Certainly one can say that to watch Mearns dance Odette-Odile in “Swan Lake” is to watch a star ascendant - not to mention a glorious pairing of a dancer with the right role.

For that, credit goes to Peter Martins, NYCB’s ballet master in chief, who had the prescience to pluck Mearns from the corps in 2006 - she was 19 - and make her one of his swan queens that season in his version of “Swan Lake.” It launched her career and months later she became a soloist and principal dancer.

Mearns, it has been often noted, does not have the typical body of a ballerina, especially a Balanchine ballerina. Her shoulders and torso are broader, and she is not petite. Rather, she looks almost like an old-fashioned pinup girl.

In Sunday’s matinee performance, she used all this to her advantage as the innocent Odette and the evil Odile. Her Odette - the better of her two swans, at least for now - was imposing from the moment she leaped on stage: long and lean, with a slow, elegant and luxurious way of moving through space. You could not mistake this swan for the others surrounding her, and that was how it should be. She was their queen, regal and commanding.

Mearns used her long arms beautifully to reflect her emotions - sadness, fear, nervousness, a sense of intermittent joy in discovering love for Siegfried.

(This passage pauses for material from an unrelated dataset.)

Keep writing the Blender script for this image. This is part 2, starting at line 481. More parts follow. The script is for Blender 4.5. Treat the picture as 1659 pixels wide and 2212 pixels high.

In the Black Swan section, where Odile and her father trick the prince into thinking she is Odette, Mearns stepped up the glamour with a confident aura. She may not whip off the famous fouette turns with the same prowess as Murphy at ABT, for example, who is so technically adept that she adds multiple turns to the already impossibly challenging set of 32, earning whoops from an audience that is waiting for the moment.